======== DATASET EXCERPT ========
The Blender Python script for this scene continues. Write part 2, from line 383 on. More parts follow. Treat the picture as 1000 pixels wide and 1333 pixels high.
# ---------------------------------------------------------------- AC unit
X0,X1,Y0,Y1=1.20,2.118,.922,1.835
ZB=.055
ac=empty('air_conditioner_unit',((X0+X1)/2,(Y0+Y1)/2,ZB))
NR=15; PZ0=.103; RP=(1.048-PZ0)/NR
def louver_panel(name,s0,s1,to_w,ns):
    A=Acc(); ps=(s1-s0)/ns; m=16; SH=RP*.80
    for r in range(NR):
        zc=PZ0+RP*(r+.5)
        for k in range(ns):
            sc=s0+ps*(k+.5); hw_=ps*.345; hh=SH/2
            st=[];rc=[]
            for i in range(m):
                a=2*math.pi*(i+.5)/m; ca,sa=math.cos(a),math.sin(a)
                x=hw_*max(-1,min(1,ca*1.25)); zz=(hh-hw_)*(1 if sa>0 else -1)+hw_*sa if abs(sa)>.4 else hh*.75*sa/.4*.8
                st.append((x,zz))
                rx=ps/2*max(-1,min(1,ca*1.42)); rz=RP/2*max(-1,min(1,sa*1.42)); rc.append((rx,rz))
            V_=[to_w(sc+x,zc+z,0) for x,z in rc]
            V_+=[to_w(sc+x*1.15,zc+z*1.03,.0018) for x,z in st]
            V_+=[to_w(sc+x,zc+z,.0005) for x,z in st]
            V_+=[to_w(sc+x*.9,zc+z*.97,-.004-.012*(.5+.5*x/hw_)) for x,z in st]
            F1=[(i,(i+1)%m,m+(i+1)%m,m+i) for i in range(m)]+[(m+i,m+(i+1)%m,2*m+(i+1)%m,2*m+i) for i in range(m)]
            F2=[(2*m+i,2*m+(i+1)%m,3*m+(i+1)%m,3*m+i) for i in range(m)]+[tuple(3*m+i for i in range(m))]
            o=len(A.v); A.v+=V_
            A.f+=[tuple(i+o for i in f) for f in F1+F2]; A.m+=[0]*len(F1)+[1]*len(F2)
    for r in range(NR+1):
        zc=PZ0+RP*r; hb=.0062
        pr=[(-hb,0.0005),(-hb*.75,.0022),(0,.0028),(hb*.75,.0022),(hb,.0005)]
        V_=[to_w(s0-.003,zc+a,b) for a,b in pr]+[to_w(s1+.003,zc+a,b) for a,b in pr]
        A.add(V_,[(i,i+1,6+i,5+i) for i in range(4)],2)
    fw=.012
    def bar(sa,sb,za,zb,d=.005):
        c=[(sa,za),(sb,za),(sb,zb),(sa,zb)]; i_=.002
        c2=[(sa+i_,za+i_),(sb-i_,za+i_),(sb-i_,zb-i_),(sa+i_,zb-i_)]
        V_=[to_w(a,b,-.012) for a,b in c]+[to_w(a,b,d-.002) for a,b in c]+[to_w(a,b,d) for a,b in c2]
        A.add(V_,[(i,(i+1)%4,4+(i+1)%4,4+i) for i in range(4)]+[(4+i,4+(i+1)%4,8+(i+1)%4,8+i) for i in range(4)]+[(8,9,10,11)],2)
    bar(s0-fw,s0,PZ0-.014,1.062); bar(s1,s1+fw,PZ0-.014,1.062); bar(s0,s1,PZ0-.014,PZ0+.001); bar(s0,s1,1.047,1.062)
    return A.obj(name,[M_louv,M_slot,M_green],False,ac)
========
◆ REQUIREMENTS:
Give back each line above precisely as it stands.

◆ THE ANSWER:
The Blender Python script for this scene continues. Write part 2, from line 383 on. More parts follow. Treat the picture as 1000 pixels wide and 1333 pixels high.
# ---------------------------------------------------------------- AC unit
X0,X1,Y0,Y1=1.20,2.118,.922,1.835
ZB=.055
ac=empty('air_conditioner_unit',((X0+X1)/2,(Y0+Y1)/2,ZB))
NR=15; PZ0=.103; RP=(1.048-PZ0)/NR
def louver_panel(name,s0,s1,to_w,ns):
    A=Acc(); ps=(s1-s0)/ns; m=16; SH=RP*.80
    for r in range(NR):
        zc=PZ0+RP*(r+.5)
        for k in range(ns):
            sc=s0+ps*(k+.5); hw_=ps*.345; hh=SH/2
            st=[];rc=[]
            for i in range(m):
                a=2*math.pi*(i+.5)/m; ca,sa=math.cos(a),math.sin(a)
                x=hw_*max(-1,min(1,ca*1.25)); zz=(hh-hw_)*(1 if sa>0 else -1)+hw_*sa if abs(sa)>.4 else hh*.75*sa/.4*.8
                st.append((x,zz))
                rx=ps/2*max(-1,min(1,ca*1.42)); rz=RP/2*max(-1,min(1,sa*1.42)); rc.append((rx,rz))
            V_=[to_w(sc+x,zc+z,0) for x,z in rc]
            V_+=[to_w(sc+x*1.15,zc+z*1.03,.0018) for x,z in st]
            V_+=[to_w(sc+x,zc+z,.0005) for x,z in st]
            V_+=[to_w(sc+x*.9,zc+z*.97,-.004-.012*(.5+.5*x/hw_)) for x,z in st]
            F1=[(i,(i+1)%m,m+(i+1)%m,m+i) for i in range(m)]+[(m+i,m+(i+1)%m,2*m+(i+1)%m,2*m+i) for i in range(m)]
            F2=[(2*m+i,2*m+(i+1)%m,3*m+(i+1)%m,3*m+i) for i in range(m)]+[tuple(3*m+i for i in range(m))]
            o=len(A.v); A.v+=V_
            A.f+=[tuple(i+o for i in f) for f in F1+F2]; A.m+=[0]*len(F1)+[1]*len(F2)
    for r in range(NR+1):
        zc=PZ0+RP*r; hb=.0062
        pr=[(-hb,0.0005),(-hb*.75,.0022),(0,.0028),(hb*.75,.0022),(hb,.0005)]
        V_=[to_w(s0-.003,zc+a,b) for a,b in pr]+[to_w(s1+.003,zc+a,b) for a,b in pr]
        A.add(V_,[(i,i+1,6+i,5+i) for i in range(4)],2)
    fw=.012
    def bar(sa,sb,za,zb,d=.005):
        c=[(sa,za),(sb,za),(sb,zb),(sa,zb)]; i_=.002
        c2=[(sa+i_,za+i_),(sb-i_,za+i_),(sb-i_,zb-i_),(sa+i_,zb-i_)]
        V_=[to_w(a,b,-.012) for a,b in c]+[to_w(a,b,d-.002) for a,b in c]+[to_w(a,b,d) for a,b in c2]
        A.add(V_,[(i,(i+1)%4,4+(i+1)%4,4+i) for i in range(4)]+[(4+i,4+(i+1)%4,8+(i+1)%4,8+i) for i in range(4)]+[(8,9,10,11)],2)
    bar(s0-fw,s0,PZ0-.014,1.062); bar(s1,s1+fw,PZ0-.014,1.062); bar(s0,s1,PZ0-.014,PZ0+.001); bar(s0,s1,1.047,1.062)
    return A.obj(name,[M_louv,M_slot,M_green],False,ac)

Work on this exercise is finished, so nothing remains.